Mais l'efficacité est comme toujours de mise chez Kubrick, à travers son style direct et violent
Comme toujours, Kubrick s'attache à une préparation méticuleuse de son film, et c'est visible, il s'est beaucoup documenté et a consulté de nombreux conseillers afin de donner une vérité technique à sa réalisation.

Le Monde quant à lui salue d'ailleurs une partie documentaire saisissante et souvent d'une beauté admirable.

La caméra devient un instrument satirique et au final le style est si brillant qu'on est en admiration devant la réussite artistique et visuelle.

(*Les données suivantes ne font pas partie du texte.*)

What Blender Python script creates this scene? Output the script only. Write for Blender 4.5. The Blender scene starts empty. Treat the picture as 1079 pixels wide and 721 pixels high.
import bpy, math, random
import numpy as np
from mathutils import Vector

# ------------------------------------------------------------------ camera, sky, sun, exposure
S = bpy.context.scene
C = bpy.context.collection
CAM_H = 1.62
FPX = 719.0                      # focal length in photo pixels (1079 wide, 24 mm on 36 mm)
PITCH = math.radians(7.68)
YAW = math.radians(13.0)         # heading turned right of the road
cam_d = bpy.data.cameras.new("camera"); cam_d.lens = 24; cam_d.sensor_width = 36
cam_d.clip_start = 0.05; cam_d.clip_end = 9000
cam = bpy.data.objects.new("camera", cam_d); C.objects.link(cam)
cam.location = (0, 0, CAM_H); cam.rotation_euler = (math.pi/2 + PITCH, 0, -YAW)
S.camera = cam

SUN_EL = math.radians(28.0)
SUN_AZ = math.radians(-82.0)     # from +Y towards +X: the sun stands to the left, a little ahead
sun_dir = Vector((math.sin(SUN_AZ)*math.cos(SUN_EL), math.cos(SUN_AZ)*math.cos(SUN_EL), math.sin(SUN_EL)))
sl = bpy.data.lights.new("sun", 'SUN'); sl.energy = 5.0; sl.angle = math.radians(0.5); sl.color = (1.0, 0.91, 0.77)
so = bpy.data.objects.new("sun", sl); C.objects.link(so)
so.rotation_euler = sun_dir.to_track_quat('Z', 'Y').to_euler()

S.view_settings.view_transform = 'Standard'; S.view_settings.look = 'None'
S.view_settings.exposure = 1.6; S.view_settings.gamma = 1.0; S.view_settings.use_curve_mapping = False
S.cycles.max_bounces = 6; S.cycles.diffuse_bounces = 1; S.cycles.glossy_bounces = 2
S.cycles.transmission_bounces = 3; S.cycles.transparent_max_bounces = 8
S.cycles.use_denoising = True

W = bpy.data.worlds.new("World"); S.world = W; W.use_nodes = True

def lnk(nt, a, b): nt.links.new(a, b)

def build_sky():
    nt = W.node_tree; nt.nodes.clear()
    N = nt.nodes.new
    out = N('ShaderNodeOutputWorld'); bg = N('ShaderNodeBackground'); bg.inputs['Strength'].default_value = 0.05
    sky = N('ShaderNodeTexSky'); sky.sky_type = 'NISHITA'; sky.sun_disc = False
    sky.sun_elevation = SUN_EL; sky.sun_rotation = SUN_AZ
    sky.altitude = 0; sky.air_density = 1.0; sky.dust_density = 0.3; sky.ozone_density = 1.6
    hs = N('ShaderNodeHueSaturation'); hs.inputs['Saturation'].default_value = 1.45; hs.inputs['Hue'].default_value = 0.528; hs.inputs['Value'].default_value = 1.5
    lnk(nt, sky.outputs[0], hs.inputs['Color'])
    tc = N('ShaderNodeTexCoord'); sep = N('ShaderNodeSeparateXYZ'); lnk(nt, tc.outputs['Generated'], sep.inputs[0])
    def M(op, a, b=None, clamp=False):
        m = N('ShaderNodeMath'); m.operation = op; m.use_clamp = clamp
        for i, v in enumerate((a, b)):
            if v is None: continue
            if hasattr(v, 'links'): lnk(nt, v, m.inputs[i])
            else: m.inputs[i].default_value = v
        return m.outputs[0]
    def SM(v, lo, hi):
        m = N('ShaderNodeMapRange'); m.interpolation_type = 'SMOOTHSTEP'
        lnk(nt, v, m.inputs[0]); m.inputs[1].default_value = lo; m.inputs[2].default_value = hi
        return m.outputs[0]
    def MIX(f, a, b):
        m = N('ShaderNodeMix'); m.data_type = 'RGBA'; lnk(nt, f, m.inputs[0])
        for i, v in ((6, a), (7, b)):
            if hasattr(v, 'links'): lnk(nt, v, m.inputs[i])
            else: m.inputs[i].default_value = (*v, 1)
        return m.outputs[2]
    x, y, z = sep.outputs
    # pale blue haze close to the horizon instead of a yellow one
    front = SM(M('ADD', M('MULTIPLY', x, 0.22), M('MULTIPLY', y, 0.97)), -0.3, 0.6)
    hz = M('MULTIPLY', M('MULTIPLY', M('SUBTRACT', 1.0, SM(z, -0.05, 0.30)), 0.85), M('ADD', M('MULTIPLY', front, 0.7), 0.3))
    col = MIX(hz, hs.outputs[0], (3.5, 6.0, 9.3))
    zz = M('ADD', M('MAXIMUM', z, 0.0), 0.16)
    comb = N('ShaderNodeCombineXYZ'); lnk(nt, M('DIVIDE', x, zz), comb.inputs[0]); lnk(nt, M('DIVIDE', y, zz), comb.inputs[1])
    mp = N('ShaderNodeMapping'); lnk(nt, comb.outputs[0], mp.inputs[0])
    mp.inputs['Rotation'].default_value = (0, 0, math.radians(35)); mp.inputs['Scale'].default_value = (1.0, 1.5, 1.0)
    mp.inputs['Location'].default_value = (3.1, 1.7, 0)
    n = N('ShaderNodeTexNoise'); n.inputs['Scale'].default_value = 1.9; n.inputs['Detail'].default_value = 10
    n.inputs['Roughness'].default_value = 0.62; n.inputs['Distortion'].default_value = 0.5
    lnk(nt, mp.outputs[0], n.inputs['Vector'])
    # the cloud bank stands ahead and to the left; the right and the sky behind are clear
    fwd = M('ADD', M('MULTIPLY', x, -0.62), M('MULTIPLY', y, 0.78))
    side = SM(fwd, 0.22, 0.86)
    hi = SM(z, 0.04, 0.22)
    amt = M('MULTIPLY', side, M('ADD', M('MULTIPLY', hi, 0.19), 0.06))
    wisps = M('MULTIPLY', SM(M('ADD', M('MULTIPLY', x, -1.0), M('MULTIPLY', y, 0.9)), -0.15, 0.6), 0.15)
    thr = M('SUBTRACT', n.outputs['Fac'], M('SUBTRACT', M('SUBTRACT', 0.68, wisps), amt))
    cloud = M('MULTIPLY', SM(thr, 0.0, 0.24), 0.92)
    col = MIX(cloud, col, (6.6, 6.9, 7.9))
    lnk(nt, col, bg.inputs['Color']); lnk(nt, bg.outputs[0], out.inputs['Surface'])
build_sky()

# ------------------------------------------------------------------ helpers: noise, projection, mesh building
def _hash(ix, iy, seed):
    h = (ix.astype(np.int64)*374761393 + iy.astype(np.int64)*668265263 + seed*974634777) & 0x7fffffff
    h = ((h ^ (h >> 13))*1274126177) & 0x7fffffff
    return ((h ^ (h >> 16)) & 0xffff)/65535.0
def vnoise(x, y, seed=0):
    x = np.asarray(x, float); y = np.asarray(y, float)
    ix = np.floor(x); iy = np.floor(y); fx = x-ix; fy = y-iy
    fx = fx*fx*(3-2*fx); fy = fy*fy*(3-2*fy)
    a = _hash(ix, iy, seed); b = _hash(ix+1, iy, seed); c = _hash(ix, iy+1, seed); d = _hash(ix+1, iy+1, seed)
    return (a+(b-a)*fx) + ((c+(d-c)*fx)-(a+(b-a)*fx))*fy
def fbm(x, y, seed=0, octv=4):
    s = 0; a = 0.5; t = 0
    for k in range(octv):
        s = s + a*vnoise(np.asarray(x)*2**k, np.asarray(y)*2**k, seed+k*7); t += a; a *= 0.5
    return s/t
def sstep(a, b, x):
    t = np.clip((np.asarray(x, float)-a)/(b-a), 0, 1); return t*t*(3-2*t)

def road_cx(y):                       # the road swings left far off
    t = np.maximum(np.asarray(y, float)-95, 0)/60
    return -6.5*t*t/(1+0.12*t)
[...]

Enfin, mention spéciale à Peter Sellers

Bien sûr, Dr. Folamour doit beaucoup à l'interprétation magistrale de Peter Sellers. L'acteur anglais livre un numéro d'une prodigieuse virtuosité, qui constitue le piment essentiel de ce film acide et généreux, à l'image de son rôle à triple facette. « Il accomplit une sorte de performance à la Guiness » admire La Lanterne

Les Lettres Françaises adresse ses compliments à « ce monstre sacré de l'humour qui s'identifie si exactement à ses personnages qu'il est bien difficile de reconnaître le même acteur sous les masques qu'il adopte avec une habileté et une désinvolture sans égales».

Dr. Folamour est un film brillant, alléchant, excitant. Mais c'est par l'originalité de son thème et l'étrangeté de sa conception plus que par ses qualités véritables qu'il retiendra l'attention. 

En dépit de ses inégalités, de ses excès, c'est mieux qu'un grand film, c'est un avertissement, un cri d'alarme qui prend toute sa force à l'heure où l'actualité est brûlante et anxiogéne.

A la fois avant gardiste et prémonitoire, lorsque que l'on voit ce que nous vivons aujourd'hui en Ukraine et en Israel, le cinéma restera toujours une loupe sur notre société et les travers de l'humanité, Dr Folamour en ait le vestige du passé qui nous parle au présent.